Last week, a spokesperson for the UIA said the problem was "largely the phone lines," and those lines were still "jammed up … because of the heavy call volumes."

Norm Isotalo also said that the UIA had added an additional server for its online filing system, which "seems to be running pretty well now." He confirmed, however, that there was a slowdown in early January, due to the heavy volume of newly unemployed trying to file claims.

The UIA is adding 90 "limited term" employees in February to deal with the crush, according to Susan Corbin, deputy director of DELEG.

When asked Jan. 9 by the Business Journal why the UIA was not prepared for the new claims filed recently, Corbin said Michigan is "very fortunate that our system is still operational. I think there are four or five other states around the country whose systems have crashed this week, and our system is still working."

She noted that, in Michigan, "You don't go to your local unemployment office to file your claim." For several years, the Michigan UIA system has required people to file unemployment claims by phone or computer, and starting in October, it has been emphasizing that people should file online. She said in January 2008, 30 percent of people filed online; in December, that number had increased to 50 percent.

"The only reason somebody should be going to (one of the seven Problem Resolution Centers) is if they have a problem: They tried to file online or tried to call one of our call centers and that's not working for them. That's what those offices are set up for. They were not set up for people to come and file their claims."

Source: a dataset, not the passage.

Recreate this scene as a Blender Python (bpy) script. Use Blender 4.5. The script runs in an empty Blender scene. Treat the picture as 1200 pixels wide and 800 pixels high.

Isotalo said there are usually about 240 people answering the lines for filing claims at any given time from 8 a.m.-4:30 p.m., Monday through Friday. The UIA has three call centers around the state.

Richard Hooker, a partner in Varnum law firm's Novi office, is an expert on unemployment law in Michigan. He said the UIA faces two major problems here.

"First of all, we have horribly high unemployment rates," he said. "The other one is merciless pressure to reduce the size of state government. We've got an (unemployment insurance) agency that's understaffed.

"There aren't enough of them and likely are not going to be enough, because of the pressure to keep state government" at minimal size, he said.

According to Isotalo, more than 400,000 people in Michigan are claiming either state or federal unemployment benefits. The federal unemployment programs are the emergency extensions enacted by Congress in July and again in late November. The federal government funds the extensions, not the state governments.

Isotalo said Michigan had more than 200,000 "contributing" employers in 2008 covered by the state unemployment insurance. Nonprofit and government employment is covered by a different unemployment system. In 2007, there were an estimated 224,000 contributing employers.

In 2007, the UIA paid out $1.85 billion in unemployment benefits; in 2008, that figure was $2.19 billion — not including the month of December, he said.

Michigan unemployment tax is a complicated formula with many variables, but in general, according to Isotalo, Michigan employers pay an average of about $441 a year per employee in unemployment insurance tax. The tax rate ranges from .6 percent to 10.3 percent of the first $9,000 paid to each employee each year; the average is about 4.9 percent.

The rate varies because Michigan is an "experience" state, which means that over the years, the more laid-off individuals an employer has drawing unemployment benefits, the higher the tax rate for that company.

"So employers using the system are the ones taxed more heavily," said Isotalo.

Some employers have a negative account balance at the UIA, which means their laid-off employees are drawing more from the state unemployment insurance fund than the employer has paid in.

States borrow money from the federal government to maintain their unemployment insurance funds. In Michigan, the law requires a "solvency tax" on the "negative balance" employers when the balance in the state trust fund on June 30 is less than the total amount owed to the federal government.

This year, for the first time in several years, those "negative balance" employers in Michigan — estimated at about 20 percent of the contributing employers — will be assessed an additional solvency tax of up to $67.50 per employee. If they were already at the top of the percentage scale (10.3 percent, or $927), they would now be paying about $995 per year per employee in unemployment tax.